Armando Sierra, who was born and raised in Los Angeles before moving here two decades ago, wore his Puig jersey and brought a silver Sharpie in the hope Puig would sign it. He said he waited with about 50 other fans outside the Dodgers clubhouse before the game, but Puig arrived about 90 minutes before game time and did not stop to sign anything.

“He just rushed in,” Sierra said. “He was the last one in. Everybody else was inside.”

Puig did sign autographs along the first-base line, after he stretched and played catch, in the final few minutes before the game started. His first three at-bats resulted in ground balls that did not leave the infield — one an RBI single through the legs of the pitcher — and in his final at-bat he creamed a 93-mph fastball for a two-run double.

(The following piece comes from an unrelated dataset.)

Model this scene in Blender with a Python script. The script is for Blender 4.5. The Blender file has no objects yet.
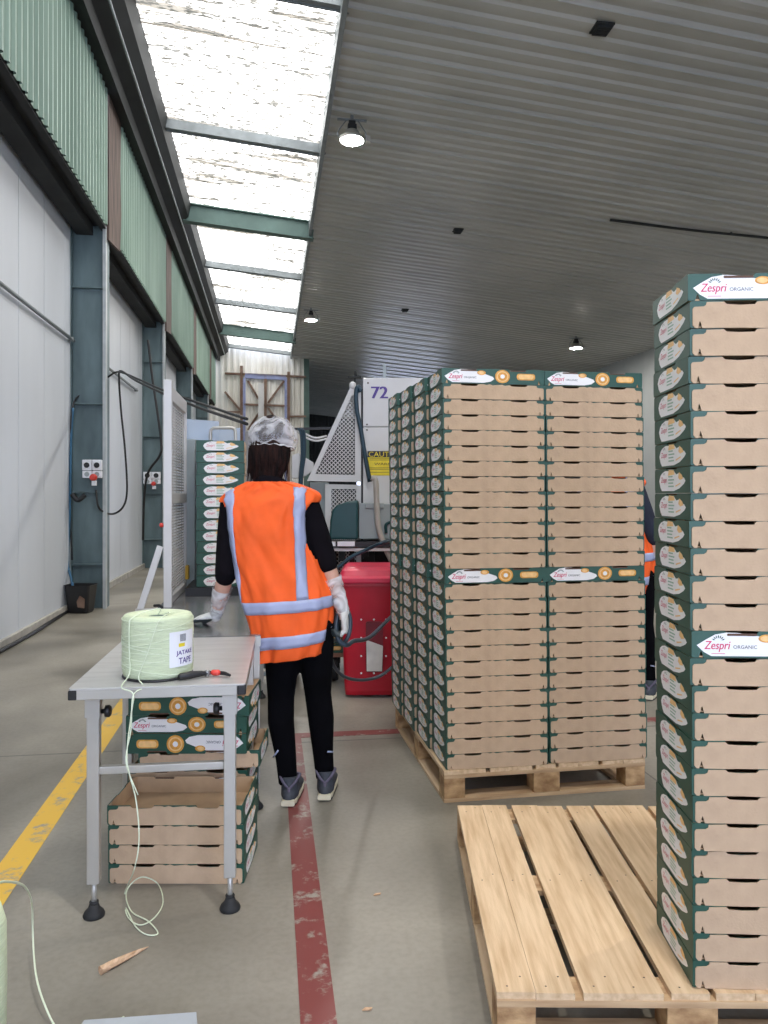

Puig’s OPS has declined for a fourth consecutive year, from a sparkling .925 as a rookie to a below-league-average .706 this season. However, the Dodgers’ decision to demote him was about performance in the clubhouse as well as on the field, and about accountability to teammates and coaches.

“We just want to help him become a better teammate to fit in,” Oklahoma City Manager Bill Haselman said, “and to understand stuff a little better.”

Puig would not say how many of his Dodgers teammates had texted him since the demotion, or whether any had.

“No comment,” he said via Matos.

Puig said he had “no idea” how long he might stay at Oklahoma City but said he was well aware of what he had to do to return to the major leagues.

“Be a better teammate,” he said via Matos. “Be a better performer on the field.”

He declined to say what specific goals the Dodgers had communicated to him, or if he believed he had a future in Los Angeles.

“He’s just coming here to be a better person,” Matos said. “That’s out of his hands. He just wants to play baseball.

“It doesn’t matter if it’s the Dodgers or with somebody else.”

If he does not prosper here, after all, neither the Dodgers nor any other team might want him.

“That is what I’m trying to do here in triple-A, give all my effort,” Puig said via Matos, “and then the Dodgers are going to decide what they are going to do.”